Der Text empfiehlt, der verpassten Gelegenheit, sich die wichtigste Trophäe im europäischen Vereinsfußball zu sichern, nicht weiter nachzutrauern - sondern lieber froh die neue Saison anzugehen, für die Klopp gleich mal den erneuten Angriff auf den Pokal in Aussicht stellte. Das erinnerte an eine seiner bleibenden Ansprachen in Mainz 2003, als er nach den um einen Punkt und dann sogar nur um ein Tor verpassten Aufstiegen in die Bundesliga die Enttäuschung in Tatkraft umwandelte: "Wir werden zeigen, dass wir die einzigen sind, denen das zweimal passiert und die trotzdem wieder aufstehen!", rief Klopp damals den Menschen auf dem Rathausplatz zu - tatsächlich gelang Mainz im dritten Versuch der Aufstieg.

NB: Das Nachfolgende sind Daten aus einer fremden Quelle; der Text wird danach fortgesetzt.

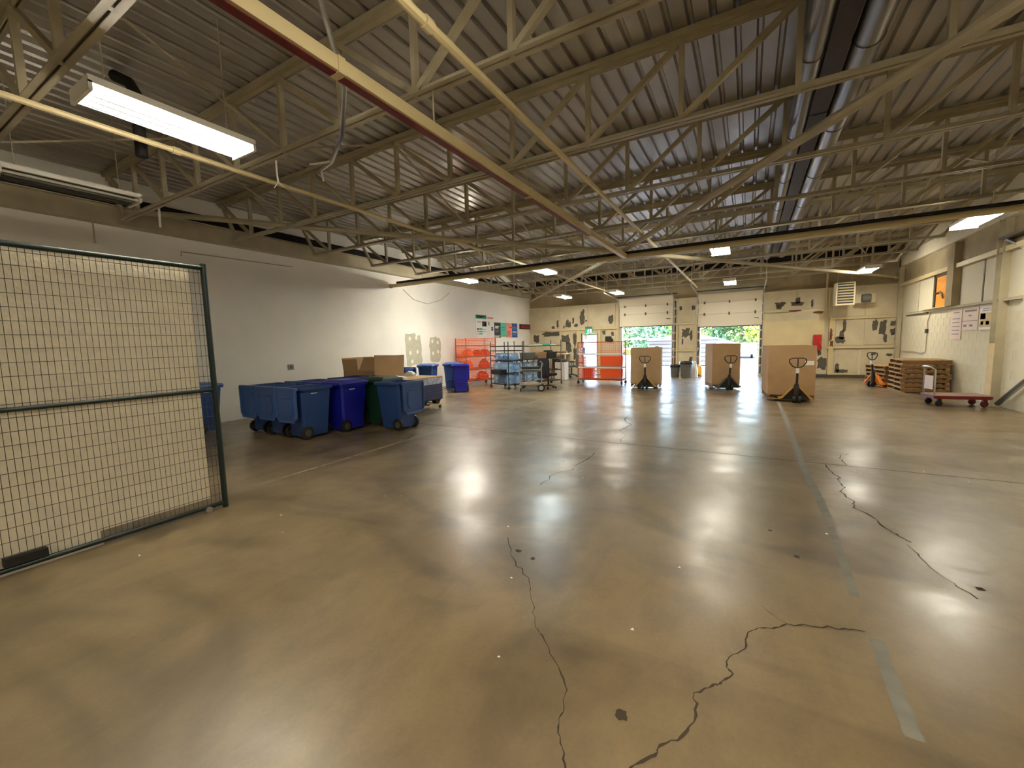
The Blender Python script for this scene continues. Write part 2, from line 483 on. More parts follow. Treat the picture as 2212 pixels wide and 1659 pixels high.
# bare patches where paint has come away
def patch(x, z, w, h, m='peel', n=18, y=None):
    yy = YF-.0315 if y is None else y
    p = jag(x, z, w, h, n)
    MB().prism(p, 'y', yy-.002, yy).build('peeled_patch', m, wall_far)
for a in ((-7.22,2.82,.26,.75),(-7.55,2.42,.22,.18),(-8.02,2.52,.20,.42),(-7.88,2.48,.12,.36),(-8.55,2.52,.12,.42),(-8.8,2.36,.2,.16),(-7.7,2.66,.09,.32),
          (-5.78,2.64,.24,.42),(-8.95,2.02,.95,.26),(-9.78,1.78,.36,.44),(-8.12,1.75,.52,.44),(-7.98,1.3,.34,.5),(-7.62,1.72,.20,.70),(-7.62,1.0,.18,.6),(-5.70,1.95,.16,.22),(-6.12,2.0,.18,.22),(-8.2,2.36,.08,.16),
          (-2.42,1.86,.34,.42),(-2.2,1.75,.12,.5),(-2.55,1.5,.07,.3),(-2.2,.6,.16,.5),(-2.5,.45,.2,.14),(-2.64,2.95,.12,.2),(-2.12,2.95,.16,.2),
          (1.06,2.88,.34,.18),(1.02,2.76,.22,.14),(1.62,2.86,.44,.18),(1.64,2.98,.18,.26),(2.1,2.84,.08,.34),
          (3.05,1.62,.14,.36),(3.12,1.95,.10,.5),(3.0,1.42,.34,.26),(4.0,1.95,.16,.42),(4.22,1.85,.2,.55),(4.56,1.98,.26,.2),(4.56,1.7,.3,.22),(4.30,1.45,.12,.3),(4.62,1.4,.14,.16),(4.5,1.6,.1,.1),
          (1.9,.9,.6,.3),(2.5,.55,.34,.52),(2.95,.35,.14,.4),(3.1,.24,.44,.14),(2.4,.95,.1,.26),(4.0,.88,.16,.1),(4.45,.85,.2,.1)):
    patch(*a)
for a in ((-7.0,2.62,.1,.1),(1.5,2.6,.5,.05),(2.3,2.5,.34,.1),(2.72,1.62,.09,.5),(2.75,1.3,.12,.24)):
    patch(*a, m='rust', y=YF-.075)
# bare drywall patches on the left wall
def lpatch(y, z, w, h, m, d=.0):
    MB().prism(jag(y, z, w, h, 22, .14, .1 if d else .8), 'x', XL, XL+.003+d).build('bare_patch', m, wall_left)
lpatch(10.9, 1.45, .86, 1.15, 'drypatch'); lpatch(12.05, 1.45, .66, .95, 'drypatch')
for y, z in ((10.72,1.85),(11.05,1.88),(10.72,1.35),(11.08,1.38),(10.8,1.05),(11.9,1.75),(12.2,1.7),(11.92,1.3),(12.2,1.35)):
    lpatch(y, z, .12, .15, 'spackle', .002)
# blocks of the right wall
blk = B(-.005, 0, -.196, .196, -.0965, .0965).mesh('wall_block', 'cream_wall')
for r in range(11):
    z = .1+r*.2
    for k in range(19):
        y = 12.4+k*.4+(.2 if r % 2 else 0)
        if y < YF-.25: put('block', blk, wall_right, (XR, y, z))
# panels above girt, right wall
for a, b in ((12.0,13.4),(13.4,13.82),(13.86,15.0),(16.7,18.0),(18.05,19.7)):
    B(XR-.02, XR, a, b, 2.3, 3.24).build('wall_panel', 'cream_wall', wall_right)
for a, b in ((-6.9,-2),(-2,3),(3,8),(8,12.2)):
    B(XR-.012, XR, a+.005, b-.005, .02, 3.24).build('wall_panel', 'cream_wall', wall_right)
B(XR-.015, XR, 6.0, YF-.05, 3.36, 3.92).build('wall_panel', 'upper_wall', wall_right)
B(XR-.12, XR, 6.0, YF-.02, 3.25, 3.36).build('girt', 'cream_pipe', wall_right)
B(XR-.09, XR, 12.2, 17.3, 2.23, 2.29).build('girt', 'steel', wall_right)
B(XR-.04, XR, 17.2, 19.1, 2.19, 2.23).build('girt', 'steel_dark', wall_right)
B(XR-.03, XR-.012, 13.80, 13.86, 2.29, 3.25).build('trim_strip', 'steel_dark', wall_right)

# --- ceiling deck: ribs along the room
mb = MB(); prof = []
x = XL-.2
while x < XR+.2:
    prof += [(x,ZD),(x+.135,ZD),(x+.155,ZD+.04),(x+.185,ZD+.04)]
    x += .205
prof.append((x, ZD))
n = len(prof)
ys = [YB-.2, YF+.3]
vs = [(p[0], y, p[1]) for y in ys for p in prof]
mb.add(vs, [(i, i+1, n+i+1, n+i) for i in range(n-1)])
ceiling = struct(mb.build('ceiling', 'deck'))
B(XL-.2, XR+.2, YB-.2, YF+.3, ZD+.05, ZD+.12).build('roof_board', 'black', ceiling)

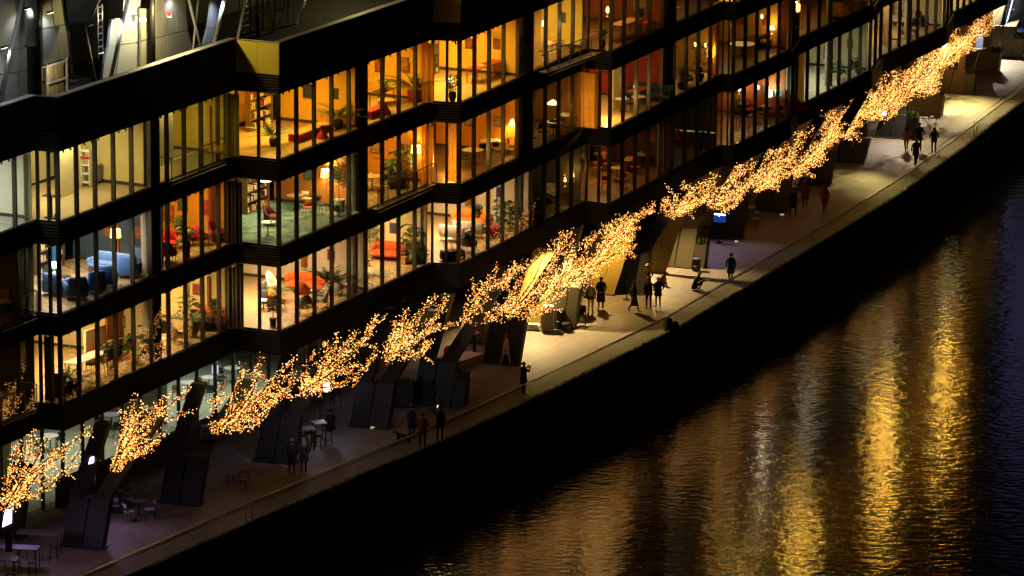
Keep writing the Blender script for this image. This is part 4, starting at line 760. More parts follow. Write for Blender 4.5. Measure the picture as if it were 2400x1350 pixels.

Das Naturell des Stehaufmännchens half Klopp nun auch in Liverpool über den Schmerz von drei verlorenen Endspielen (Ligapokal, Europa League 2016, Champions League 2018) hinweg. In dieser Saison soll jetzt mit Nachdruck ein Titel her, am liebsten die Meisterschaft in der Premier League, auf die der ehemalige Rekordmeister seit Einführung der Premier League 1992 wartet. Der erste Meistertitel seit 1990 würde Klopp einen Platz in der Ehrengalerie des Klubs einbringen.

Nach sieben Spielen liegt Liverpool an der Tabellenspitze gleichauf mit Manchester City. Dabei haben die Reds bereits unangenehme Auswärtsreisen nach London zu Tottenham (2:1) und Chelsea (1:1) absolviert, während sich City vorwiegend gegen Abstiegskandidaten einspielte.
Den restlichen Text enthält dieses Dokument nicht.